Andrew Robinson, executive director of the East Cut Community Benefit District, said they are meeting with the same camera company next month to discuss what a camera surveillance program might look like for them. Robinson said the district currently doesn’t have the funds to build out a system, but suggested The City could step up and provide
funding in a public-private partnership.

Robinson said their district is more focused on residential crime concerns, such as home burglaries where bicycles are stolen from garages and auto-break ins.

Robinson said that installing cameras along First Street could make sense to capture people who may “smash and grab” and then “jump onto the bridge.” He also said live-monitoring is an option worth examining in instances where they are aware of incidents occurring in certain places at certain times.

He was doubtful the cameras would serve as a deterrent because cameras already exist and the crimes still occur, but that it would be more about “making a case” for prosecution.

“We’re looking at this being the most efficient and effective method for addressing” a problem that’s been occurring across The City, Robinson said.

Footage can help connect more incidents to specific individuals, helping to bring more significant charges.
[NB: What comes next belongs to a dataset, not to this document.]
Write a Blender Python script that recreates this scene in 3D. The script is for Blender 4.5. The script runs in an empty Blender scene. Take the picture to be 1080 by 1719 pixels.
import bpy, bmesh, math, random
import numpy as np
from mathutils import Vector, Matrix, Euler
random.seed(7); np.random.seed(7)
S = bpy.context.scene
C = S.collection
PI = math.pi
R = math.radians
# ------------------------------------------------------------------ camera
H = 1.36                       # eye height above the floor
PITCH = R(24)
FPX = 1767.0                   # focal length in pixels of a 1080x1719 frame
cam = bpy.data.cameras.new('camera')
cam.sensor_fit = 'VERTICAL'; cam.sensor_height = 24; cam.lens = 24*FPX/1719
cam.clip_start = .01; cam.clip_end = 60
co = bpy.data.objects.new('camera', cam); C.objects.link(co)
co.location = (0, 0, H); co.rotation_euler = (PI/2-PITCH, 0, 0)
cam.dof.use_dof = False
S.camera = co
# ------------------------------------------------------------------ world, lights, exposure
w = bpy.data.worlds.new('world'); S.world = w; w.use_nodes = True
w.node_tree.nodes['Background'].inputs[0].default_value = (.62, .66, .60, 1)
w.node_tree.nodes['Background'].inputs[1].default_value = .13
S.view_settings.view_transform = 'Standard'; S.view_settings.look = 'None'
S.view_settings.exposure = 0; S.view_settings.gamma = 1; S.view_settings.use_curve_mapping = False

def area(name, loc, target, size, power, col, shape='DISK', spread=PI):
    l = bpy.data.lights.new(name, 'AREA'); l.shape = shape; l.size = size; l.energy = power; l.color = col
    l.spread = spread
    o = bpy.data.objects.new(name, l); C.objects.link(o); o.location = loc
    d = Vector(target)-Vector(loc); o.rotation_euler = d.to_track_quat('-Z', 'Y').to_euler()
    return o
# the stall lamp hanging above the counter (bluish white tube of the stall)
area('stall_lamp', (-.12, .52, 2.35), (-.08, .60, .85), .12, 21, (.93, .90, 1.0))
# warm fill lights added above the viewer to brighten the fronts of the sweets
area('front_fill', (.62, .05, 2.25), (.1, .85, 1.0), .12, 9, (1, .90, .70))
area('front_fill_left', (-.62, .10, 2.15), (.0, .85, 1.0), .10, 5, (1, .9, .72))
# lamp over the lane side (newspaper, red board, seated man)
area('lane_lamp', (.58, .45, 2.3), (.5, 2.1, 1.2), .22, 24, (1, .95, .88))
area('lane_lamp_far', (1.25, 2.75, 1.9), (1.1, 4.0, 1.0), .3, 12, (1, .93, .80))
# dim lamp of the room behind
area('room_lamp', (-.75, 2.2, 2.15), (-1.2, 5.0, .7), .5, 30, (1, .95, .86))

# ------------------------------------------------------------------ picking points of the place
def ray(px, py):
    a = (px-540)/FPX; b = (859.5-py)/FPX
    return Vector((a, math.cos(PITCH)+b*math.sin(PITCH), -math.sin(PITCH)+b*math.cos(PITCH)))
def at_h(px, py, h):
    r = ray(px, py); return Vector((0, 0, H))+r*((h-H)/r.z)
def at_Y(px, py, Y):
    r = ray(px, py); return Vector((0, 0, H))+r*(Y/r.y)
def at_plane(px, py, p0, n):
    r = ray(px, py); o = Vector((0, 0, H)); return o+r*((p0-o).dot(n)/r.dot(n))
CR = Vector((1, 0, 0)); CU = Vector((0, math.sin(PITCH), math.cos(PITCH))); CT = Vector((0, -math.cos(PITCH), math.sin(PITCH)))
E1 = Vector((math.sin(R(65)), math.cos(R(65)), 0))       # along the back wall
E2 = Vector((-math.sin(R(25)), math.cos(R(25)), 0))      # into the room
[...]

It’s suspected a small number of organized street gangs are responsible for a high number of auto break-ins.

Cameras connected through the districts are not the only surveillance resource being tapped into to make cases. District Attorney George Gascon has a program where those with their own security cameras can register them online with his office. Since Sept. 15, 2015, 288 people have registered their cameras through the website.

Editor’s note: An earlier version of this story attributed the final two quotes to the wrong person. The quotes should be attributed to Andrew Robinson, executive director of the East Cut Community Benefit District.